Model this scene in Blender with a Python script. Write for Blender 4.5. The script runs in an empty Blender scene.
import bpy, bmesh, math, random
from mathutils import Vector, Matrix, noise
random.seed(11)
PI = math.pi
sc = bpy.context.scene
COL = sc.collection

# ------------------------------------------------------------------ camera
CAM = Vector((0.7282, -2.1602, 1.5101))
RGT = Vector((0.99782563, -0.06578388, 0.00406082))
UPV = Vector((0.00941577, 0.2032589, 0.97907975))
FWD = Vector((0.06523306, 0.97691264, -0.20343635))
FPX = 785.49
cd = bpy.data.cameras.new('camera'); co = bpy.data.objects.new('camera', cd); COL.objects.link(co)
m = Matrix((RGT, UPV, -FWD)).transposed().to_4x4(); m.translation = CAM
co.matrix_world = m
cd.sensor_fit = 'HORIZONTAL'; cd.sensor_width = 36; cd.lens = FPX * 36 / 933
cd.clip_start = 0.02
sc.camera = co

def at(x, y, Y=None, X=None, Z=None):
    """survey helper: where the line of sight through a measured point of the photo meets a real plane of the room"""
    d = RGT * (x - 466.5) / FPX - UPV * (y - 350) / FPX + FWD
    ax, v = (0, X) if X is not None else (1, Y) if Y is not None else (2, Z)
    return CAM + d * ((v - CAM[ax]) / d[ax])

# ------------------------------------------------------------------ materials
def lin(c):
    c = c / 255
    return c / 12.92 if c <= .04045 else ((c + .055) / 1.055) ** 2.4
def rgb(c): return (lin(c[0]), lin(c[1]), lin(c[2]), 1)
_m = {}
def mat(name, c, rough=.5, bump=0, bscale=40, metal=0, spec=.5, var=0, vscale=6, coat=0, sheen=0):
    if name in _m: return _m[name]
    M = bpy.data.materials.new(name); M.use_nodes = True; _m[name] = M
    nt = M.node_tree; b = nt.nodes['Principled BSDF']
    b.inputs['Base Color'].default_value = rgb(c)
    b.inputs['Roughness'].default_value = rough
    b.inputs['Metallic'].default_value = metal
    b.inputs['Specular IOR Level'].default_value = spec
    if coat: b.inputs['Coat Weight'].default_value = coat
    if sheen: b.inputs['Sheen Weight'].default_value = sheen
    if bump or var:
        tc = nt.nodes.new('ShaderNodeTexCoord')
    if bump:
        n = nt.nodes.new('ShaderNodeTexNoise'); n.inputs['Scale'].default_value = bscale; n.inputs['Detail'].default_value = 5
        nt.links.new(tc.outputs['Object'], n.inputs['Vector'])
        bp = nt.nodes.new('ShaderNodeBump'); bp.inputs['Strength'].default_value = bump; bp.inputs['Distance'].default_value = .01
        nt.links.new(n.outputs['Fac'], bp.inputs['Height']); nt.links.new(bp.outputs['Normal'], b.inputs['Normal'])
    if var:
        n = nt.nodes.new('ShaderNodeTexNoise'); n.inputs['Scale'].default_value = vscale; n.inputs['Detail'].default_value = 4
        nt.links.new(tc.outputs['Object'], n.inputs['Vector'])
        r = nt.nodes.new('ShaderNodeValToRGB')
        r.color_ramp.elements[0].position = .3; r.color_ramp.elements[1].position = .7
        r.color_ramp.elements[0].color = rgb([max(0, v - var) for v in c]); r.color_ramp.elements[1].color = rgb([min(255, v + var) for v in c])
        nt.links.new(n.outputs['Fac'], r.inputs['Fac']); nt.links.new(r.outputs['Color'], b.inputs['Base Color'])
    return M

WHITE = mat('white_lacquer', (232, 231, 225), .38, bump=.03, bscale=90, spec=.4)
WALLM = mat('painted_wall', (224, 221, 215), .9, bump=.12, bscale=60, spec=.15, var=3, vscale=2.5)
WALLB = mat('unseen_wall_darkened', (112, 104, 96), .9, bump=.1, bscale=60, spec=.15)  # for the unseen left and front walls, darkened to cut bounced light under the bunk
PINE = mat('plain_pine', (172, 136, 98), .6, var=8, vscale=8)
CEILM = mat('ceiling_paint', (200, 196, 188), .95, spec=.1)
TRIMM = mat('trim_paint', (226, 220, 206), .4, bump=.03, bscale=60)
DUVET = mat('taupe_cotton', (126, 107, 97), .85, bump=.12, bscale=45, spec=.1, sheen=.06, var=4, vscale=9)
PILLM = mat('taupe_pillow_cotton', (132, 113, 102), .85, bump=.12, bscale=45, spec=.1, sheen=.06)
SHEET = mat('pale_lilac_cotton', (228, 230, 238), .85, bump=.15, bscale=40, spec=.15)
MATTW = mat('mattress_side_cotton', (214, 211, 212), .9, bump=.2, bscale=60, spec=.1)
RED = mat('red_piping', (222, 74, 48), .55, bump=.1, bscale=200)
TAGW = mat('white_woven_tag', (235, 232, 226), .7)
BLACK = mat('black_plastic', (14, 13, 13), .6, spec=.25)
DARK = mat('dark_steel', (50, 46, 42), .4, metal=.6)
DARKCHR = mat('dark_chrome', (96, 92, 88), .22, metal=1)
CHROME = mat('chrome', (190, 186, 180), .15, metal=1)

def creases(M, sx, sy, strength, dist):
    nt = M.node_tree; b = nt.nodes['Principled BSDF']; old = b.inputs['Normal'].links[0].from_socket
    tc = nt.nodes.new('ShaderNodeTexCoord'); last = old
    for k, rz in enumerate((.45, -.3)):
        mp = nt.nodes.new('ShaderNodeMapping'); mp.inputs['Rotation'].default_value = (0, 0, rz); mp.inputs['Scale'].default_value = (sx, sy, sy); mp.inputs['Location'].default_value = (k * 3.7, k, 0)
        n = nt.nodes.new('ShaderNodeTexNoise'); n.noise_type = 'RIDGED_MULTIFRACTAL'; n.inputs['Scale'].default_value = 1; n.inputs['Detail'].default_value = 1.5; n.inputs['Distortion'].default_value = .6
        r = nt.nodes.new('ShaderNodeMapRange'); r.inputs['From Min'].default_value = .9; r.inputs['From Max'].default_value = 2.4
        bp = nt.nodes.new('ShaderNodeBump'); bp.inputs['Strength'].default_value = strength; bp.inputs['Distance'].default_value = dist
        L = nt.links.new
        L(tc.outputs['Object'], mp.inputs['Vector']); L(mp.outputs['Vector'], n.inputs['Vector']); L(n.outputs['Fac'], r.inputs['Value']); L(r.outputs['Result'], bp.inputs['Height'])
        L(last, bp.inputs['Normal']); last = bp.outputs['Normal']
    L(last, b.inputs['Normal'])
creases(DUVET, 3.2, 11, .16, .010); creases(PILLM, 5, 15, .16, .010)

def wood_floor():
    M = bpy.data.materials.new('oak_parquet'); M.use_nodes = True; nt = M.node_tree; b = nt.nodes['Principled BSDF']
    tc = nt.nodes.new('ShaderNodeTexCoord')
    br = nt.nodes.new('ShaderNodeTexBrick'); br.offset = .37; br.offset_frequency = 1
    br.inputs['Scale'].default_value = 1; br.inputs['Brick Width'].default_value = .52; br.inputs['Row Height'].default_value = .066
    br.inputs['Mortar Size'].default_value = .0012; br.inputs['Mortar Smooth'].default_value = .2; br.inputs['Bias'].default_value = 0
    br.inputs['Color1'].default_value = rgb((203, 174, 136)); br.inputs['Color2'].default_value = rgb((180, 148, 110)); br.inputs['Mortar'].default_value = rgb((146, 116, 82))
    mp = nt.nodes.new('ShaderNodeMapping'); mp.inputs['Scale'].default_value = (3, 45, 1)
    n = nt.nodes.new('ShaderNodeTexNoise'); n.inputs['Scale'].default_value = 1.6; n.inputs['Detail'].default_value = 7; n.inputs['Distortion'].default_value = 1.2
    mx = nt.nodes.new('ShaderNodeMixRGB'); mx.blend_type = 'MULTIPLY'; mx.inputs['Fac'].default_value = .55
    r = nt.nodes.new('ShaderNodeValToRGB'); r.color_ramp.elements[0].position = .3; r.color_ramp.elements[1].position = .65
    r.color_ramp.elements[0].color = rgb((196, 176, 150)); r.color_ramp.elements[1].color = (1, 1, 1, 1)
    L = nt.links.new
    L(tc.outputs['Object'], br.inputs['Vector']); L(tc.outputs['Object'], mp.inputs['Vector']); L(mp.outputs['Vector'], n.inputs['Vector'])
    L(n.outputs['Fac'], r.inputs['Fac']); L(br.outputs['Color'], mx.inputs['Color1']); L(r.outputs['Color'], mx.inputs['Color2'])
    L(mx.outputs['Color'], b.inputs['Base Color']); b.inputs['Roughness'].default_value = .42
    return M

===

● What you have to do: Begin with the first line of the data above and, please, print each line exactly until you have printed the line containing "return CAM + d * ((v - CAM[ax]) / d[ax])"; print nothing else.

● Result of this task:
Model this scene in Blender with a Python script. Write for Blender 4.5. The script runs in an empty Blender scene.
import bpy, bmesh, math, random
from mathutils import Vector, Matrix, noise
random.seed(11)
PI = math.pi
sc = bpy.context.scene
COL = sc.collection

# ------------------------------------------------------------------ camera
CAM = Vector((0.7282, -2.1602, 1.5101))
RGT = Vector((0.99782563, -0.06578388, 0.00406082))
UPV = Vector((0.00941577, 0.2032589, 0.97907975))
FWD = Vector((0.06523306, 0.97691264, -0.20343635))
FPX = 785.49
cd = bpy.data.cameras.new('camera'); co = bpy.data.objects.new('camera', cd); COL.objects.link(co)
m = Matrix((RGT, UPV, -FWD)).transposed().to_4x4(); m.translation = CAM
co.matrix_world = m
cd.sensor_fit = 'HORIZONTAL'; cd.sensor_width = 36; cd.lens = FPX * 36 / 933
cd.clip_start = 0.02
sc.camera = co

def at(x, y, Y=None, X=None, Z=None):
    """survey helper: where the line of sight through a measured point of the photo meets a real plane of the room"""
    d = RGT * (x - 466.5) / FPX - UPV * (y - 350) / FPX + FWD
    ax, v = (0, X) if X is not None else (1, Y) if Y is not None else (2, Z)
    return CAM + d * ((v - CAM[ax]) / d[ax])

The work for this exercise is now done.